Non-linear Poisson equation with gravitational term

Hi all,

I have a question regarding how to add a gravitational term in the one-dimensional non-linear Poisson equation in Fenics:
-\frac{\partial }{\partial x}(g(u)(\frac{\partial u}{\partial x} + 1)) = f,
where g(u) = u^2 + 1. This equation comes from porous media flow (Richards equation).

I tried some implementations using “Identity” and “derivative”, but could not figure out how to add the “1” in the equation (gravitational term) correctly.

Here is a minimum code example (modified from the non-linear Poisson in the tutorial).
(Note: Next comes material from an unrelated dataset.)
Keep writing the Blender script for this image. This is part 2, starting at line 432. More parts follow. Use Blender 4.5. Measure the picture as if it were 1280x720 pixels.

I appreciate your help.

from fenics import *
import numpy as np

def q(u):
    "Return nonlinear coefficient"
    return 1 + u**2

u_D = Expression('pow(x[0], 2) + 1', degree=1)
f = Expression('-10.0*pow(x[0], 4) - 4.0*pow(x[0], 3) - 12.0*pow(x[0], 2) - 4.0*x[0] - 4.0', degree=1)

mesh = UnitIntervalMesh(8)
V = FunctionSpace(mesh, 'P', 1)
u_D = Expression(u_code, degree=1)

def boundary(x, on_boundary):
    return on_boundary

bc = DirichletBC(V, u_D, boundary)
u = TrialFunction(V)
v = TestFunction(V)
u_k = interpolate(Constant(0.0), V)
# a = q(u_k)*(u.dx(0) + 1.0)*v.dx(0)*dx # explicit derivative (not working)
# a = inner(q(u_k)*(nabla_grad(u) + Identity(1)), nabla_grad(v))*dx # used nabla_grad (not working)
a = inner(q(u_k)*(nabla_grad(u)), nabla_grad(v))*dx # without "1" in the equation (works for that case)
L = f*v*dx

u = Function(V)
eps = 1.0
tol = 1.0E-5
iteration = 0
maxiter = 25
while eps > tol and iteration < maxiter:
    iteration += 1
    solve(a == L, u, bc)
    diff = u.compute_vertex_values(mesh) - u_k.compute_vertex_values(mesh)
    eps = np.max(np.abs(diff))
    print(f"Iteration {iteration} and norm {eps}")

plot(u) # blue: computed solution
plot(interpolate(u_D, V)) # orange: true solution

Hi @Toshi,

The ufl_shape of the gravitational term is important. Consider the following:

from fenics import *

g1 = Constant(  1   )
g2 = Constant( (1,) )
g3 = Identity(1)



(1, 1)

As can be seen, Constant(1) is a scalar, Constant( (1,) ) is a one-component vector, and Identity(1) is a 1 \times 1 matrix. You need to choose a form that is compatible with the derivative operator that you are using. For nabla_grad (which returns a one-component vector), you should use:

g = Constant((1,))
a = inner(q(u_k)*nabla_grad(u), nabla_grad(v))*dx
L = (f*v - inner(q(u_k)*g, nabla_grad(v)))*dx

Note that I have corrected your variational form by moving the gravitational term to the RHS. As you had defined it, it caused an ArityMismatch, because nabla_grad(u) depends on the trial function, while Constant( (1,) ) does not.

Hi Connor,

Thank you very much for your detailed explanation with examples. It was very clear, and my code is now working well! Thank you!